Le second écueil tient à leurs moyens : les pôles ont ainsi additionné les missions, sans réelle consolidation des moyens, au risque de connaitre une réelle une crise de croissance.

Enfin, la principale difficulté des pôles supérieurs concerne l'absence de locaux dédiés ou de locaux en propre.
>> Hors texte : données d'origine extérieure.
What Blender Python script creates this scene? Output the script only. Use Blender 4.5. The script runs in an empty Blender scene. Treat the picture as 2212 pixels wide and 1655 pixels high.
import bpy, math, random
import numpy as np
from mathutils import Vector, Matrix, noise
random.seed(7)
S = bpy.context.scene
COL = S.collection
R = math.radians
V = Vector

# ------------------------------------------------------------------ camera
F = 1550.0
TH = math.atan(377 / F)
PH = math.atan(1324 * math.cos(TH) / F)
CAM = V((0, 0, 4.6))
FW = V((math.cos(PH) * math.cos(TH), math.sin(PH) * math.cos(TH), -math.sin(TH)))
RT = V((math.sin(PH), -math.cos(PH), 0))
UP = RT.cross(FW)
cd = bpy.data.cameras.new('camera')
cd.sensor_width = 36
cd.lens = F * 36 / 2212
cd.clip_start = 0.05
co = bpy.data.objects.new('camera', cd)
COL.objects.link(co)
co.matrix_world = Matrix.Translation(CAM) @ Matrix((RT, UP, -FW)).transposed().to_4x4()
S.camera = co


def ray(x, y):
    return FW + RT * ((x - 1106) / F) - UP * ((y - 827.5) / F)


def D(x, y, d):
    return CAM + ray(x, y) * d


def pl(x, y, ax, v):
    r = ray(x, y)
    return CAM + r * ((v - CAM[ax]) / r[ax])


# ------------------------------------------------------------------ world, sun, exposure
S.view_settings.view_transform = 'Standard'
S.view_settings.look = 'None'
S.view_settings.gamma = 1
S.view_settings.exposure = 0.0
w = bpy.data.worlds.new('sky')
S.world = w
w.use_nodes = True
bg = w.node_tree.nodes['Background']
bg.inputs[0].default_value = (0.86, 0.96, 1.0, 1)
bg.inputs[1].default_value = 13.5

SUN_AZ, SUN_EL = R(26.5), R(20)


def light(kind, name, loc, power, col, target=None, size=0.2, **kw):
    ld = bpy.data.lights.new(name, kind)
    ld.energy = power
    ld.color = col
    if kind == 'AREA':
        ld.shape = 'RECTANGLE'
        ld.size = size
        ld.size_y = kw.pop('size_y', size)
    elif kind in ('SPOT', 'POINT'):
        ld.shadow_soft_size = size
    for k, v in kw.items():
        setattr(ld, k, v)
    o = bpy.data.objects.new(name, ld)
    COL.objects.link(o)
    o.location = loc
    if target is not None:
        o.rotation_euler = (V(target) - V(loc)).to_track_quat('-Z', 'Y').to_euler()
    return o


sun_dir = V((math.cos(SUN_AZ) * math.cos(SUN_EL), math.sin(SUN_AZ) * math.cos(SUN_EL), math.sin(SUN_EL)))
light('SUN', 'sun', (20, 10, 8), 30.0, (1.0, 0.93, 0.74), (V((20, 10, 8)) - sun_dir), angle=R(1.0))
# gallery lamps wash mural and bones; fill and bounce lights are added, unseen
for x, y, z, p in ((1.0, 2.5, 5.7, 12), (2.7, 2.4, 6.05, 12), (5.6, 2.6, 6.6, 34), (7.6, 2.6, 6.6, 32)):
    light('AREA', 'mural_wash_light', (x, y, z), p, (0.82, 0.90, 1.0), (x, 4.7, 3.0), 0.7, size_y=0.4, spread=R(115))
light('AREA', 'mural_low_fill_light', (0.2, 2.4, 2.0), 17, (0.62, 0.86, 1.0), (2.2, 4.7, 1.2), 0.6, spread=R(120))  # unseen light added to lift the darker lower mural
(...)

Il en résulte un éclatement des activités préjudiciable à la bonne organisation des cursus ( temps de transport étudiants importants, impact négatif sur la « vie étudiante », éloignement des locaux administratifs des espaces d'enseignement) mais aussi à l'identité et à la visibilité de ces pôles.

Recommandation n°2 : Parallèlement à la mise en oeuvre effective de la réforme des conservatoires nationaux, définir la position des 13 pôles supérieurs au sein d'une cartographie de l'enseignement du spectacle vivant, en précisant notamment leurs rapports avec les conservatoires nationaux.


* 4 Il s'agit de l'école supérieure de cirque Fratellini (0,8 million d'euros), de l'institut supérieur des techniciens du spectacle d'Avignon (0,7 million d'euros), de l'école de la comédie de Saint-Etienne (0,23 million d'euros), de l'école nationale de danse de Marseille (0,6 million d'euros), désormais regroupée en un établissement unique avec l'école supérieure de danse de Cannes - Rosella Hightower (0,35 million d'euros), de l'école régionale d'acteurs de Cannes - ERAC (0,31 million d'euros), et d'autres établissements visant en priorité l'insertion professionnelle.

* 5 Loi n° 2016-925 du 7 juillet 2016 relative à la liberté de la création, à l'architecture et au patrimoine.